Chronic City? Does it stay boring?

Michael Bailey michael.lee.bailey at gmail.com
Tue Aug 24 03:17:02 CDT 2010


CC was a little too sad a book for me, but nonetheless it has its merits:
good scenery, for one thing -
some jiggery-pokery with identities that isn't bad (alice's got me
thinking of every self-made johnny as gatsby now, so this kid from the
stix that becomes a punk hero for putting out his broadsides now is a
sort of gatsby

   it's like, Chronic City he is saying there is some real western
canon that you can't just get into by writing broadsides and posting
them on telephone poles, and for his hubris in

     trying, well, you shall see what his horrible fate is...he's
wracking his brain trying to make this great thesis...

     Just like ole Fitzgerald was saying there is some kind of
eminence, great personhood, that you can't achieve by bootlegging
(personally I wouldn't frickin rule it out of hand completely...)

      that is to say, is there anyone eminent whose means of achieving
it were more acceptable?)
                 (then there's the other identity spiel with the
narrator/actor guy which is halfway interesting, it's like he's
actually pretty bright but he is leaning for validation upon the nutty
dude,
                  and the nutty dude isn't up to the task, and
although the narrator guy has a plenitude of looks talent money from
which he could pay the nutty dude from whom he's receiving validation,
                    he never gets around to it, and the one time he
tries is disastrous and so forth, which sets up an interesting dynamic
but it just isn't fair to the nutty guy!  It's like, here's this
wonderful loony character
                     and he's subservient in the book to the point of
view of this .... ah well, getting into spoiler territory...)

then you have the riff on consumerism...the chaldrons...which, umm,
take the place of "children" in these people's notional economies?

the pot use isn't completely convincing, as you noted, Joseph...that
is, none of the sensuality around potsmoking comes thru at all: it's
all about the name of the particular brand of weed and how much it
cost...
(which is too close to some of the reasons why I don't smoke anymore
and haven't for a long time for me to really complain about it...)

and the fate he reserves for the nutty dude is just altogether too
nasty for me to wholeheartedly endorse the book.  at least as a
pleasurable experience.

But I'd say the same of Kafka, so what do I know?  The fates he sends
his characters on certainly aren't very nice...

The nutty dude in CC is the only likeable character for me - certainly
not the narrator...not the girlfriend in space or the one on the
ground, not the mayor, not the dog...
ok, maybe the waitress in the burger joint - I liked her...

yeh, not a bad book...I could sit here and pick it apart, I thought,
but then I realized that I can't prove I could do better... and that
there were a lot of good things about the book, the birds in the
opening and I think I remember the closing images as well...




On Mon, Aug 23, 2010 at 9:45 PM, Joseph Tracy <brook7 at sover.net> wrote:
> I'm halfway through Jonathan Lethem's Chronic City.  Is there any drama in
> this book?

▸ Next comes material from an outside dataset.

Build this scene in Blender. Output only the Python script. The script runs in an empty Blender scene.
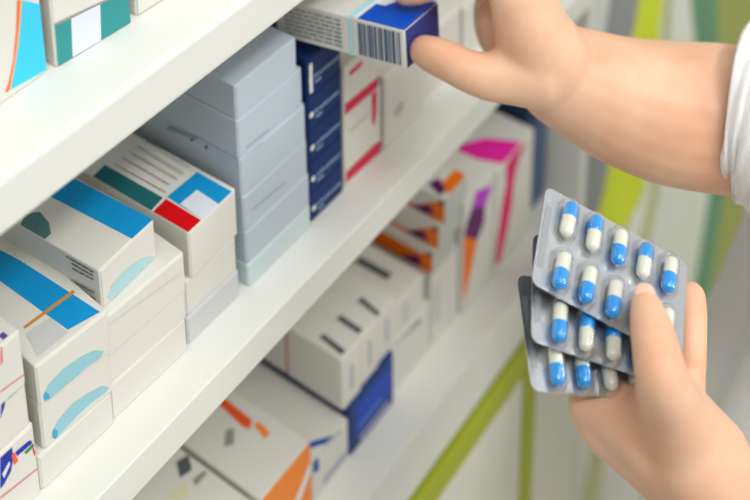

Does this get any better. I do like Oona because I know someone
> remarkably like her, but everyone seems kind of stuck and Lethem's plan for
> unsticking them has not shown up yet.. I also  read Fortress of Solitude, I
> liked the old R& B singer and his son . but everything else was pretty so
> so.  So far I think Lethem is overrated. He covers interesting terrain but
> so far the only plot I can find is on the book jacket.
> Another problem   The pot smoking central to Chronic  does not  produce thc
> like thoughts. The narrator saying they were really stoned is a shitty
> excuse for delving into and replicating the experience in a literary form.
> These are reflective and introspective people  and smoking weed should show
> itself more discernibly in their thought patterns.